Wow only 6 out of 100? sigh.

Pacha said...

I can't read Harry Potter books either. I am sort of expecting to read them with the kids sometime but, really am rather hoping NOT!

Sandra Cormier said...

I'm surprised how many of those books I actually read! Many of the newer ones are on my TBR list.

I enjoyed the Harry Potter series because I didn't go into them with any high expectations.

I read LOTR at least ten times over the last thirty years because I discover things I hadn't before.

Matt said...

Wow. I'm impressed. If we combined, we'd fill in a lot of each other's blanks.
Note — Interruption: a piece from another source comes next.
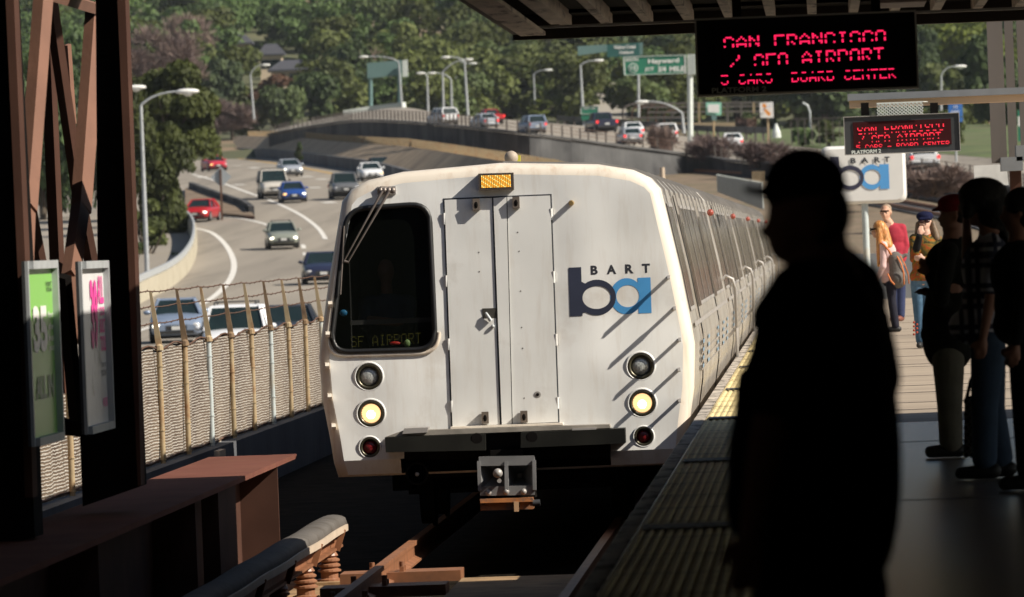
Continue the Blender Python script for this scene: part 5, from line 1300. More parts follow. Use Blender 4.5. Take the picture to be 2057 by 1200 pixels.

Go for Hitchhikers Guide. Tis short.

Harry Potter is worth it. My initial urge was to avoid it purely because of the hype, but just pretend that doesn't exist. It's good.

Anonymous said...

I have a flea market version edition of Watership Down so that would be on my italics list. I saw Atonement the movie and it was very good hence the book must be better.

I will probably do the complete list later :)

Liane Spicer said...

Nyc, that is a sad state of affairs. Let's hope they're reading something.

Pacha, my 'kid' is twenty-four and showing no signs of wanting to read them, so maybe I'm safe?

Chumplet, I think my problem is the hype. It just turns me off, contrary beastie that I am. LOTR is one I look forward to reading.

Matt, Hitchhiker has been languishing on various incarnations of my wish list for so long that I just went ahead and ordered it today. Will probably get around to HP one day when the hype has died down somewhat.

akalol, I look forward to reading your list!

PJ said...

I've read 16/100 from this list. The book list I'd mentioned on my blog was from librarything's unread books.

Liane Spicer said...

PJ, I must have seen it somewhere else then. I'm a list-o-phile, can't see one without stopping to play.